There were two towns in Surrey without cinemas that banned it anyway!
PALIN: Really? Well, my favorite story is that Swansea, a large town in Wales, had banned it. And this little cinema, a flea-pit up the coast in Porthcawl just sort of going out of business, put it on, and busloads of people used to come up from Swansea from the university and places like that to see it. So this cinema suddenly enjoyed a complete new lease on life—rejuvenated by Life of Brian!
NANCY LEWIS: I was coordinating with whoever was doing publicity for Life of Brian at Warners. I know we had originally planned this wonderful launching party for it. The Pythons had come up with the idea of having these cardboard cutouts of famous people around, dotted all over the party. Terry sent over a prototype I have still in our storage container in New Jersey: a life-sized black-and-white photo of Frank Sinatra. Of course the party was cancelled because Warners thought it would just invite controversy.

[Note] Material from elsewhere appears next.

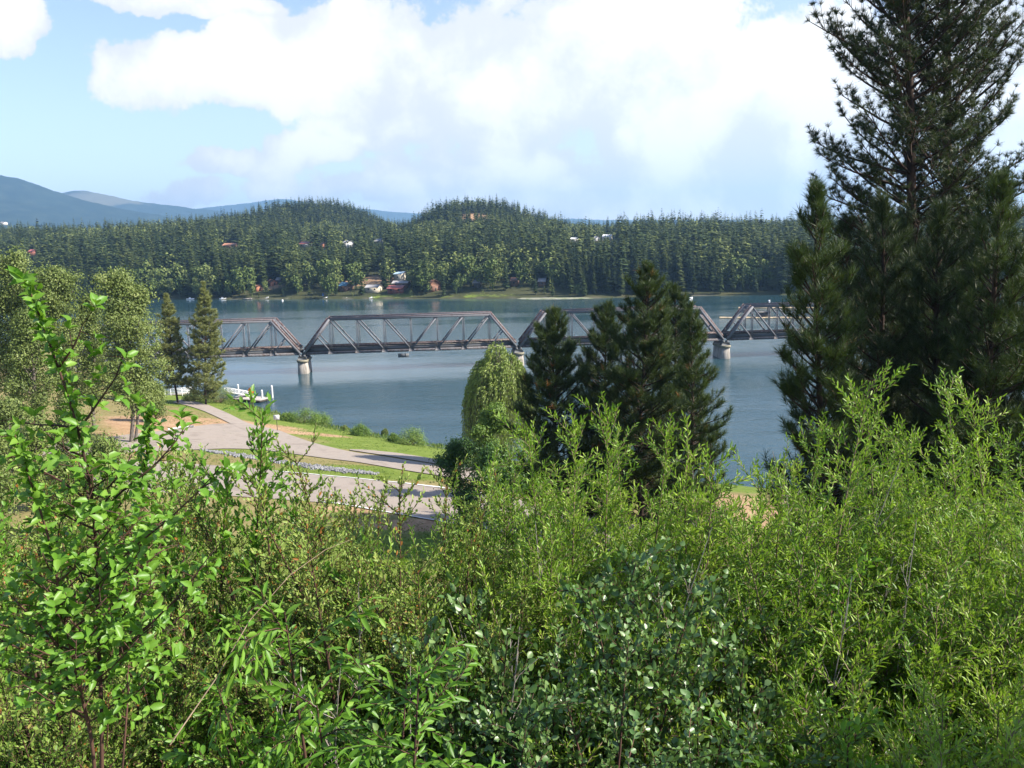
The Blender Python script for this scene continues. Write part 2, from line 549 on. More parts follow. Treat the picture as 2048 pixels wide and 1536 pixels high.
def ground_z(X, Y):
    X = np.asarray(X, float)
    Y = np.asarray(Y, float)
    ys = np.interp(X, SHX, SHY)
    yr = np.where(Y < 40, Y, 40 + (Y - 40) * (122 - 40) / (ys - 40))
    # piecewise profile, softened
    z = (np.interp(yr, PY, PZ) * 2 + np.interp(yr - 1.3, PY, PZ) + np.interp(yr + 1.3, PY, PZ)) / 4
    bump = fbm(X, Y, 9, 3) * 1.0 * np.clip((48 - Y) / 30, 0, 1) * np.clip((Y - 1) / 6, 0, 1)
    z = z + bump + fbm(X, Y, 22, 5) * .5 * np.clip((ys - 5 - Y) / 30, 0, 1) * np.clip((Y - 40) / 30, 0, 1)
    yf = np.interp(X, FX, FY)
    t = Y - yf
    zf = np.interp(t, FT, FZ)
    u = X / np.maximum(Y, 1)
    far = np.clip(t / 300, 0, 1)
    zf = zf + far * 13 * np.clip((-u - .12) / .4, 0, 1) - far * 3 * np.clip((u - .1) / .3, 0, 1)
    zf = zf + fbm(X, Y, 160, 11) * 10 * np.clip(t / 120, 0, 1)
    for (px, dist, amp, wl, wr, dep) in ((600, 1150, 31, 120, 108, 230), (700, 1180, 16, 90, 60, 200), (905, 1000, 31, 38, 90, 200), (1010, 1010, 12, 60, 60, 200)):
        c = at(px, 480, dist)
        dx = X - c[0]
        wd = np.where(dx < 0, wl, wr)
        zf = zf + amp * np.exp(-(dx / wd) ** 2 / 1.1) * np.exp(-((Y - dist) / dep) ** 2)
    return np.where(t > -60, np.maximum(zf, -3), np.maximum(z, -3))


def gz(x, y):
    return float(ground_z(np.array([x]), np.array([y]))[0])


def on_ground(px, py, lo=1.0, hi=1500.0):
    """first point of the ground along the ray of a photo pixel"""
    d = ray(px, py)
    ts = np.geomspace(lo, hi, 2500) / d[1]
    P = CAM + d * ts[:, None]
    below = P[:, 2] < ground_z(P[:, 0], P[:, 1])
    i = int(np.argmax(below)) if below.any() else len(ts) - 1
    return P[i]


rr = [1.0]
while rr[-1] < 14000:
    rr.append(rr[-1] + max(.4, rr[-1] * .011))
rr = np.array(rr)
aa = np.radians(np.linspace(-100, 100, 440))
RR, AA = np.meshgrid(rr, aa, indexing='ij')
GX, GY = RR * np.sin(AA), -12 + RR * np.cos(AA)
GZ = ground_z(GX, GY)
na, nr = len(aa), len(rr)
ii, jj = np.meshgrid(np.arange(nr - 1), np.arange(na - 1), indexing='ij')
quads = np.stack([ii * na + jj, ii * na + jj + 1, (ii + 1) * na + jj + 1, (ii + 1) * na + jj], -1).reshape(-1, 4)[:, ::-1]
gmb = MB()
gmb.add(np.stack([GX, GY, GZ], -1).reshape(-1, 3), quads)

# what grows where: green lawn, dry grass, bare orange soil, forest floor
ysv = np.interp(GX, SHX, SHY)
near = GY < ysv + 40
lawn = np.clip((GY - (ysv - 26)) / 8 + fbm(GX, GY, 14, 21) * 2.0, 0, 1) * (GY > 45)


def blob(px, py, rx, ry):
    p = on_ground(px, py)
    return np.exp(-(((GX - p[0]) / rx) ** 2 + ((GY - p[1]) / ry) ** 2))


bare = blob(420, 845, 14, 5) * 1.4 + blob(330, 850, 9, 7) * 1.2 + blob(250, 880, 10, 8) + blob(640, 905, 5, 2.0) * .7 + blob(740, 1020, 7, 1.6) * 1.2 + blob(860, 1050, 7, 2.2) * 1.2 + blob(620, 868, 7, 2.0) * .9 + blob(1500, 1040, 9, 10) * .55 + blob(1430, 1000, 5, 6) * .5
bare = bare + fbm(GX, GY, 5, 33) * .7
lawn = np.clip(lawn + blob(780, 945, 14, 4) * 1.2 + blob(560, 905, 7, 2) * .8 + blob(470, 905, 9, 2) * .6 + blob(780, 900, 18, 4) * .9 - blob(650, 868, 9, 1.6) * .5, 0, 1)
lawn = np.where(GY < 62, np.clip(.5 + fbm(GX, GY, 6, 51) * 1.6, 0, 1), lawn)
farb = GY > 300
tf = GY - np.interp(GX, FX, FY)
flawn = np.clip(fbm(GX, GY, 40, 61) * 4 + .2, 0, 1) * np.clip(1 - tf / 22, 0, 1) * (tf > 1.5) * (GX > at(660, 590, 450)[0]) * (GX < at(1200, 590, 450)[0])
fbare = np.zeros_like(GX)
for (px, py, rx, ry) in ((745, 560, 26, 16), (530, 575, 12, 8), (955, 433, 22, 30), (850, 560, 8, 6), (730, 480, 30, 10), (1180, 482, 30, 8)):
    p = on_ground(px, py, 300, 1500)
    fbare += np.exp(-(((GX - p[0]) / rx) ** 2 + ((GY - p[1]) / ry) ** 2)) * 1.3
lawn = np.where(farb, flawn, lawn)
bare = np.where(farb, fbare + fbm(GX, GY, 12, 71) * .5, bare)
wet = np.where(farb, np.clip(1 - np.abs(tf - .2) / .7, 0, 1) * .6, np.clip(1 - np.abs(GZ - .15) / .35, 0, 1) * .7)
colatt = np.stack([lawn, np.clip(bare, 0, 1), wet, np.where(farb, 1.0, 0.0)], -1).reshape(-1, 4)

m, t, out = new_mat('ground_cover')
va = t.n('ShaderNodeAttribute', {'attribute_name': 'cover'})
sp = t.n('ShaderNodeSeparateColor', None, Color=va.outputs['Color'])
geo = t.n('ShaderNodeNewGeometry').outputs['Position']
n1 = t.noise(geo, .5, 6, .65).outputs[0]
n2 = t.noise(geo, 3.0, 6, .7).outputs[0]
n3 = t.noise(geo, .03, 5, .6).outputs[0]
nn = t.math('ADD', t.math('MULTIPLY', n1, .6), t.math('MULTIPLY', n2, .4))
green = t.ramp(nn, [(.3, (.075, .115, .02)), (.5, (.135, .185, .03)), (.7, (.21, .235, .065))])
dry = t.ramp(nn, [(.3, (.13, .12, .04)), (.5, (.22, .185, .075)), (.7, (.30, .24, .12))])
soil = t.ramp(nn, [(.3, (.22, .13, .075)), (.5, (.36, .23, .13)), (.7, (.46, .32, .20))])
floor = t.ramp(t.math('ADD', t.math('MULTIPLY', n3, .5), t.math('MULTIPLY', n2, .5)), [(.3, (.030, .036, .016)), (.5, (.055, .06, .025)), (.7, (.10, .09, .045))])
base = t.mix(va.outputs['Alpha'], dry, floor)
c = t.mix(t.smooth(t.math('ADD', sp.outputs[0], t.math('MULTIPLY', t.math('SUBTRACT', n1, .5), .8)), .25, .6), base, green)
c = t.mix(t.smooth(t.math('ADD', sp.outputs[1], t.math('MULTIPLY', t.math('SUBTRACT', n2, .5), .9)), .35, .7), c, soil)
c = t.mix(sp.outputs[2], c, (.16, .14, .11))
p = t.n('ShaderNodeBsdfPrincipled', None, Base_Color=c, Roughness=.95)
p.inputs['Specular IOR Level'].default_value = .1
b = t.n('ShaderNodeBump', None, Height=n2, Strength=.35, Distance=.15)
t.t.links.new(b.outputs[0], p.inputs['Normal'])
t.t.links.new(p.outputs[0], out.inputs[0])
M['ground'] = m
g = gmb.build('ground', M['ground'], smooth=True)
ca = g.data.attributes.new('cover', 'FLOAT_COLOR', 'POINT')
ca.data.foreach_set('color', colatt.astype(np.float32).ravel())
tag(g, kind='structure')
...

They were all very nervous and twitching at it. Strom Thurmond and his wife and all the people who hadn’t seen it came out and said it shouldn’t be seen, it should be banned, but it was not as controversial. Everyone was told to tread carefully, and as a result they did very little publicity for it, they low-keyed it.
Otto’s crack suicide squad, in a demonstration cut from the final film.
GOLDSTONE: I suppose we went into it blindly. I mean, you can’t really consider the consequences, otherwise you don’t do your best work. You can almost take the view that if the public can’t take the joke, tough! It’s that thing of hitting a nerve; and the resistance to it was from groups just reacting to the idea that anyone should lampoon a piece of sacred history. And that wasn’t what it was about at all. I think when people saw it and enjoyed it, that kind of took over fro
m all the controversy. And everywhere it was banned ultimately played the film, it was only a matter of time—some decades! Certainly the same thing happened in America; in the Bible Belt it was viewed with a lot of suspicion, but where it did play it played very well.
CLEESE: Many years later I stood in a queue to see the Marty Scorsese film The Last Temptation of Christ, and I was standing there with all these nice, thoughtful, quiet, well-behaved students who were reading books or talking quietly to each other, and opposite were all the people protesting against the film who were as batty and unpleasant a bunch of ravers as I’ve ever seen! It was something terribly funny about these weirdos protesting at these very normal, quiet, well-behaved people.
Let’s face it: about twenty percent of the population is quite disturbed, in any country. Some of them only slightly, but by the time you get to the bottom seven or eight percent, I mean really getting quite disturbed. And of course they tend to latch onto religion or things like that for comfort, rather than extrapolating theories as to how the eye works or something.
PALIN: In the end, we’d been through all the possible dangers of people dismissing it and I think we’d come out with something intellectually defensible, so I quite enjoyed the reaction. Because in many ways it made us exactly what Python is about, really, the reaction from the sort of people who were inspiration for Python: the little petty local officials who close cinemas for hygiene because they don’t like the comedy film about the Bible story.
In a way, comedy doesn’t want to change the world, and it never does, but occasionally you need to have your own prejudices reinforced! These people still exist, so there’s a reason to be doing Python!